The FCA's annual report for 2015/2016, released today, reveals that the regulator increased its headcount by 8% in the year ending March 2016, adding 257 people.
50 of these were student entrants who joined the FCA's graduate training programme. The regulator said 3,426 graduates applied for these 50 positions, giving it an acceptance rate of just 1.5% or 70 applicants per role. In this sense, the FCA looks even harder to get into than Goldman Sachs.
It's not difficult to see why. As well as offering an unusual amount of job security, the regulator doesn't pay too badly. In the 2015/2016 financial year, mean average pay at the regulator was close to £100k (£99k to be precise). Median pay was lower, at £65k.

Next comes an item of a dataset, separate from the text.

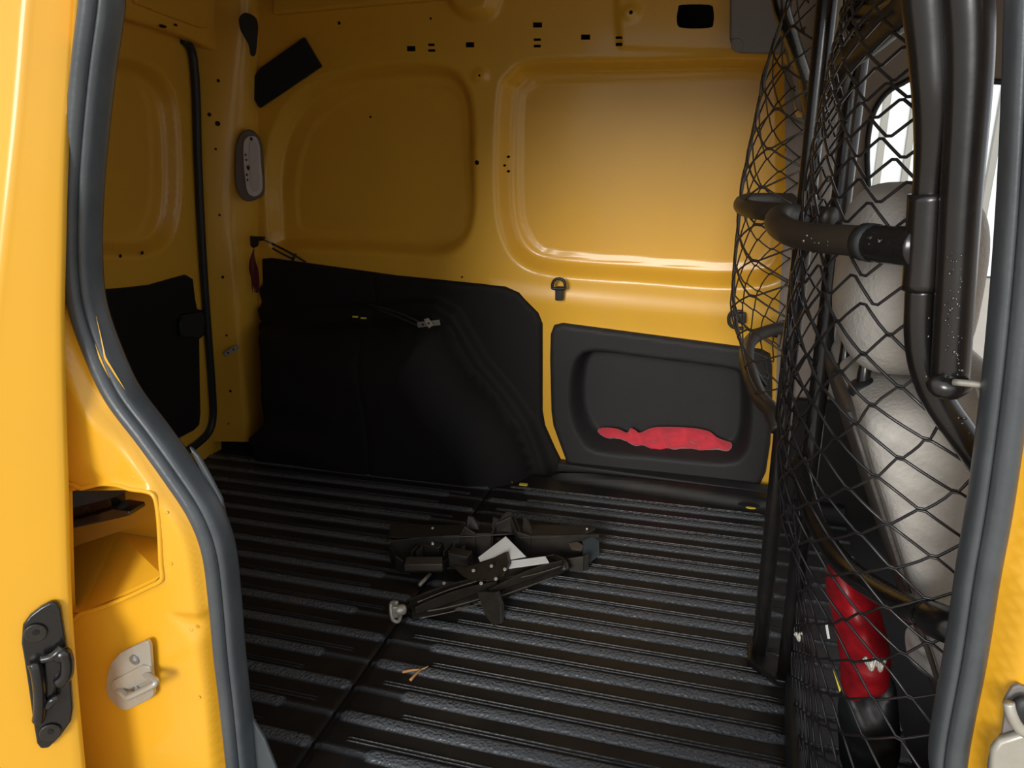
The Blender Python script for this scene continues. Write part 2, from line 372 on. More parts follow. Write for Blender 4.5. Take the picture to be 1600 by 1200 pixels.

And if you want one of those 50 graduate jobs at the FCA? As ever, it helps to be academically brilliant. Recent hires to the FCA's 'graduate associate' programme include students with first class degrees from Cambridge, Cardiff and Exeter Universities. It might also help to study the new MSc in Financial Regulation at Henley Business School, which is provided in conjunction with the FCA.